— Begin —

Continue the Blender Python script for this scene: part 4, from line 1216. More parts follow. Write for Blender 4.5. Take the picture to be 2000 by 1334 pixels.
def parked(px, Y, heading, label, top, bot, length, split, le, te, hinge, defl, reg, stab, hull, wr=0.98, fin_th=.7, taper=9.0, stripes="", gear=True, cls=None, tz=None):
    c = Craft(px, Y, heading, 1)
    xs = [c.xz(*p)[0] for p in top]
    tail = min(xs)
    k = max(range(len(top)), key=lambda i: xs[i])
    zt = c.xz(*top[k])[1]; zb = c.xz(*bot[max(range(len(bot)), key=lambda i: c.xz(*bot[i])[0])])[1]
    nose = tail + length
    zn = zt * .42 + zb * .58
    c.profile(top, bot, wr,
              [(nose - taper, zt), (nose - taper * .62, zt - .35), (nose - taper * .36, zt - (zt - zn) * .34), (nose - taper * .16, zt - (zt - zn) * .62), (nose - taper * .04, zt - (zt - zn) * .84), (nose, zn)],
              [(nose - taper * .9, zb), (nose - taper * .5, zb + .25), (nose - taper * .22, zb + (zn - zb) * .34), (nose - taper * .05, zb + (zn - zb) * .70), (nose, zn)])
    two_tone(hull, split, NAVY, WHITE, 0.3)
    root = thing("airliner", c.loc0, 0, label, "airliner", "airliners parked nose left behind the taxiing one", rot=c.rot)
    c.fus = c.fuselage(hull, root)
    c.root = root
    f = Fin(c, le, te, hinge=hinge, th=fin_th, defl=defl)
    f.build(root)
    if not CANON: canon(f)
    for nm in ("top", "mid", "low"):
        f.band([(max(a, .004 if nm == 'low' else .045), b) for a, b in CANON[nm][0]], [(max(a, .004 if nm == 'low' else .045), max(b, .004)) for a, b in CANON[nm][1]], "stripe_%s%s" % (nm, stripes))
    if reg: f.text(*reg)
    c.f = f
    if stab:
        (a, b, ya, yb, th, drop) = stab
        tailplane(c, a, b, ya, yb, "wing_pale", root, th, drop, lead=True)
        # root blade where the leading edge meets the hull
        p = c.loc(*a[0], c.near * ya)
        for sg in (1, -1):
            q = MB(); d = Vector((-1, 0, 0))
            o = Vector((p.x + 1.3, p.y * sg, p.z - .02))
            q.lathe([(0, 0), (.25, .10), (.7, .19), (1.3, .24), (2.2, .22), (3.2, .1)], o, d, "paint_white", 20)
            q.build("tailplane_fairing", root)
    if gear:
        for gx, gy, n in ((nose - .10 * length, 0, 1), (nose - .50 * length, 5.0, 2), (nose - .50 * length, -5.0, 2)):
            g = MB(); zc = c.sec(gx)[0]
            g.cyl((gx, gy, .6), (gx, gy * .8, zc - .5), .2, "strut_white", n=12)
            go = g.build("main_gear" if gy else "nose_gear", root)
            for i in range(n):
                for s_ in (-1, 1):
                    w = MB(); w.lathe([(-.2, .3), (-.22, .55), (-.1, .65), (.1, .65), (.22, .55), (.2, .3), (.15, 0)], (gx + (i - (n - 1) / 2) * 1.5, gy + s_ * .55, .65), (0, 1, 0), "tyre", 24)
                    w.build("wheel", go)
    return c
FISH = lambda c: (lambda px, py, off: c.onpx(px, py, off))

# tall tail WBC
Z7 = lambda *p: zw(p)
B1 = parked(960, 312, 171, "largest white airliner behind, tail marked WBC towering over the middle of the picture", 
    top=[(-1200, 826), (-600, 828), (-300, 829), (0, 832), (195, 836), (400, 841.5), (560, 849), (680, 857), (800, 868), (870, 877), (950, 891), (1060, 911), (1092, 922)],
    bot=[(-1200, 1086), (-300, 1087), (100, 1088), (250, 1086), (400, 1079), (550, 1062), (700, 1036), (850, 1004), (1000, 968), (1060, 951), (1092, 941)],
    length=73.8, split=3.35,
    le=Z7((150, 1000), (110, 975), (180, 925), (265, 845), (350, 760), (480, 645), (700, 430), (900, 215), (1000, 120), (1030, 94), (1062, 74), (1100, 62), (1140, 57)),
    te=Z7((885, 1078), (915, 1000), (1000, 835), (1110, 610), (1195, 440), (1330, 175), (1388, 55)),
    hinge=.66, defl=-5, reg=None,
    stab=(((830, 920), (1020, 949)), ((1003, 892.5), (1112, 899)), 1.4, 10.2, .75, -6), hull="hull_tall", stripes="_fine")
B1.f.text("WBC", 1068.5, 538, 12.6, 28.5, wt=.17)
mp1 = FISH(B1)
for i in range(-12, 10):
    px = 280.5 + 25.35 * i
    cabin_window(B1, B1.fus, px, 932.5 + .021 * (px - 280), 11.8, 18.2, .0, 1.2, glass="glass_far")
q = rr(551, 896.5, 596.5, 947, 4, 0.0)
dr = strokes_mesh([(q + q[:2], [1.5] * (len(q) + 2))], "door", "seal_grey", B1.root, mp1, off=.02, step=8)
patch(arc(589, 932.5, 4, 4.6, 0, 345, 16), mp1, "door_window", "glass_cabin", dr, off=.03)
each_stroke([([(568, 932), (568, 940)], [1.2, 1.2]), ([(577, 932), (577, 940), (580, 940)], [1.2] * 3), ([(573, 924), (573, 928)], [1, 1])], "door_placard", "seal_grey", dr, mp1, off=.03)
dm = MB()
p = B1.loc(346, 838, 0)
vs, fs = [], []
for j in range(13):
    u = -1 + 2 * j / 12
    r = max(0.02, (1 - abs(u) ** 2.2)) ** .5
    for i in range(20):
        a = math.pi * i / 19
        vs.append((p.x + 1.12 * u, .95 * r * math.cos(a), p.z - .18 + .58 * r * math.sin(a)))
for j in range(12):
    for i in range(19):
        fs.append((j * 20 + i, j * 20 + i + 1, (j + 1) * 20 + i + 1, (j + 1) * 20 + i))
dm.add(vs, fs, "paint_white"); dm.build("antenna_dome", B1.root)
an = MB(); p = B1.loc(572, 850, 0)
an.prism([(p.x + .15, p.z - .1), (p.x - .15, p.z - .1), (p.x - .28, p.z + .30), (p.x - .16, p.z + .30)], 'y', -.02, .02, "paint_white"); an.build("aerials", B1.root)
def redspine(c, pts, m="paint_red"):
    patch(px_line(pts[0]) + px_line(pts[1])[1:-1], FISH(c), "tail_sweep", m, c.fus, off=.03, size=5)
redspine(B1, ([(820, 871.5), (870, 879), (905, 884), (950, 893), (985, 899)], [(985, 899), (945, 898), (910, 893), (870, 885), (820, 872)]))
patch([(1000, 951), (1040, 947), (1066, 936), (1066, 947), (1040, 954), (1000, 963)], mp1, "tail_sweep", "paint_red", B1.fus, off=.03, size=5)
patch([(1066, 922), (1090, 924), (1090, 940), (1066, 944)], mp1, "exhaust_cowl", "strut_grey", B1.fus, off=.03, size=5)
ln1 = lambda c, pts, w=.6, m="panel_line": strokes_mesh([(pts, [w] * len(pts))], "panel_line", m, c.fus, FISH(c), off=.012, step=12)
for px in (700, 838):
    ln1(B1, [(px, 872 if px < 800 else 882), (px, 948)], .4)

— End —

Every line above should be printed again exactly as it stands.

• **Answer below**:
Continue the Blender Python script for this scene: part 4, from line 1216. More parts follow. Write for Blender 4.5. Take the picture to be 2000 by 1334 pixels.
def parked(px, Y, heading, label, top, bot, length, split, le, te, hinge, defl, reg, stab, hull, wr=0.98, fin_th=.7, taper=9.0, stripes="", gear=True, cls=None, tz=None):
    c = Craft(px, Y, heading, 1)
    xs = [c.xz(*p)[0] for p in top]
    tail = min(xs)
    k = max(range(len(top)), key=lambda i: xs[i])
    zt = c.xz(*top[k])[1]; zb = c.xz(*bot[max(range(len(bot)), key=lambda i: c.xz(*bot[i])[0])])[1]
    nose = tail + length
    zn = zt * .42 + zb * .58
    c.profile(top, bot, wr,
              [(nose - taper, zt), (nose - taper * .62, zt - .35), (nose - taper * .36, zt - (zt - zn) * .34), (nose - taper * .16, zt - (zt - zn) * .62), (nose - taper * .04, zt - (zt - zn) * .84), (nose, zn)],
              [(nose - taper * .9, zb), (nose - taper * .5, zb + .25), (nose - taper * .22, zb + (zn - zb) * .34), (nose - taper * .05, zb + (zn - zb) * .70), (nose, zn)])
    two_tone(hull, split, NAVY, WHITE, 0.3)
    root = thing("airliner", c.loc0, 0, label, "airliner", "airliners parked nose left behind the taxiing one", rot=c.rot)
    c.fus = c.fuselage(hull, root)
    c.root = root
    f = Fin(c, le, te, hinge=hinge, th=fin_th, defl=defl)
    f.build(root)
    if not CANON: canon(f)
    for nm in ("top", "mid", "low"):
        f.band([(max(a, .004 if nm == 'low' else .045), b) for a, b in CANON[nm][0]], [(max(a, .004 if nm == 'low' else .045), max(b, .004)) for a, b in CANON[nm][1]], "stripe_%s%s" % (nm, stripes))
    if reg: f.text(*reg)
    c.f = f
    if stab:
        (a, b, ya, yb, th, drop) = stab
        tailplane(c, a, b, ya, yb, "wing_pale", root, th, drop, lead=True)
        # root blade where the leading edge meets the hull
        p = c.loc(*a[0], c.near * ya)
        for sg in (1, -1):
            q = MB(); d = Vector((-1, 0, 0))
            o = Vector((p.x + 1.3, p.y * sg, p.z - .02))
            q.lathe([(0, 0), (.25, .10), (.7, .19), (1.3, .24), (2.2, .22), (3.2, .1)], o, d, "paint_white", 20)
            q.build("tailplane_fairing", root)
    if gear:
        for gx, gy, n in ((nose - .10 * length, 0, 1), (nose - .50 * length, 5.0, 2), (nose - .50 * length, -5.0, 2)):
            g = MB(); zc = c.sec(gx)[0]
            g.cyl((gx, gy, .6), (gx, gy * .8, zc - .5), .2, "strut_white", n=12)
            go = g.build("main_gear" if gy else "nose_gear", root)
            for i in range(n):
                for s_ in (-1, 1):
                    w = MB(); w.lathe([(-.2, .3), (-.22, .55), (-.1, .65), (.1, .65), (.22, .55), (.2, .3), (.15, 0)], (gx + (i - (n - 1) / 2) * 1.5, gy + s_ * .55, .65), (0, 1, 0), "tyre", 24)
                    w.build("wheel", go)
    return c
FISH = lambda c: (lambda px, py, off: c.onpx(px, py, off))

# tall tail WBC
Z7 = lambda *p: zw(p)
B1 = parked(960, 312, 171, "largest white airliner behind, tail marked WBC towering over the middle of the picture", 
    top=[(-1200, 826), (-600, 828), (-300, 829), (0, 832), (195, 836), (400, 841.5), (560, 849), (680, 857), (800, 868), (870, 877), (950, 891), (1060, 911), (1092, 922)],
    bot=[(-1200, 1086), (-300, 1087), (100, 1088), (250, 1086), (400, 1079), (550, 1062), (700, 1036), (850, 1004), (1000, 968), (1060, 951), (1092, 941)],
    length=73.8, split=3.35,
    le=Z7((150, 1000), (110, 975), (180, 925), (265, 845), (350, 760), (480, 645), (700, 430), (900, 215), (1000, 120), (1030, 94), (1062, 74), (1100, 62), (1140, 57)),
    te=Z7((885, 1078), (915, 1000), (1000, 835), (1110, 610), (1195, 440), (1330, 175), (1388, 55)),
    hinge=.66, defl=-5, reg=None,
    stab=(((830, 920), (1020, 949)), ((1003, 892.5), (1112, 899)), 1.4, 10.2, .75, -6), hull="hull_tall", stripes="_fine")
B1.f.text("WBC", 1068.5, 538, 12.6, 28.5, wt=.17)
mp1 = FISH(B1)
for i in range(-12, 10):
    px = 280.5 + 25.35 * i
    cabin_window(B1, B1.fus, px, 932.5 + .021 * (px - 280), 11.8, 18.2, .0, 1.2, glass="glass_far")
q = rr(551, 896.5, 596.5, 947, 4, 0.0)
dr = strokes_mesh([(q + q[:2], [1.5] * (len(q) + 2))], "door", "seal_grey", B1.root, mp1, off=.02, step=8)
patch(arc(589, 932.5, 4, 4.6, 0, 345, 16), mp1, "door_window", "glass_cabin", dr, off=.03)
each_stroke([([(568, 932), (568, 940)], [1.2, 1.2]), ([(577, 932), (577, 940), (580, 940)], [1.2] * 3), ([(573, 924), (573, 928)], [1, 1])], "door_placard", "seal_grey", dr, mp1, off=.03)
dm = MB()
p = B1.loc(346, 838, 0)
vs, fs = [], []
for j in range(13):
    u = -1 + 2 * j / 12
    r = max(0.02, (1 - abs(u) ** 2.2)) ** .5
    for i in range(20):
        a = math.pi * i / 19
        vs.append((p.x + 1.12 * u, .95 * r * math.cos(a), p.z - .18 + .58 * r * math.sin(a)))
for j in range(12):
    for i in range(19):
        fs.append((j * 20 + i, j * 20 + i + 1, (j + 1) * 20 + i + 1, (j + 1) * 20 + i))
dm.add(vs, fs, "paint_white"); dm.build("antenna_dome", B1.root)
an = MB(); p = B1.loc(572, 850, 0)
an.prism([(p.x + .15, p.z - .1), (p.x - .15, p.z - .1), (p.x - .28, p.z + .30), (p.x - .16, p.z + .30)], 'y', -.02, .02, "paint_white"); an.build("aerials", B1.root)
def redspine(c, pts, m="paint_red"):
    patch(px_line(pts[0]) + px_line(pts[1])[1:-1], FISH(c), "tail_sweep", m, c.fus, off=.03, size=5)
redspine(B1, ([(820, 871.5), (870, 879), (905, 884), (950, 893), (985, 899)], [(985, 899), (945, 898), (910, 893), (870, 885), (820, 872)]))
patch([(1000, 951), (1040, 947), (1066, 936), (1066, 947), (1040, 954), (1000, 963)], mp1, "tail_sweep", "paint_red", B1.fus, off=.03, size=5)
patch([(1066, 922), (1090, 924), (1090, 940), (1066, 944)], mp1, "exhaust_cowl", "strut_grey", B1.fus, off=.03, size=5)
ln1 = lambda c, pts, w=.6, m="panel_line": strokes_mesh([(pts, [w] * len(pts))], "panel_line", m, c.fus, FISH(c), off=.012, step=12)
for px in (700, 838):
    ln1(B1, [(px, 872 if px < 800 else 882), (px, 948)], .4)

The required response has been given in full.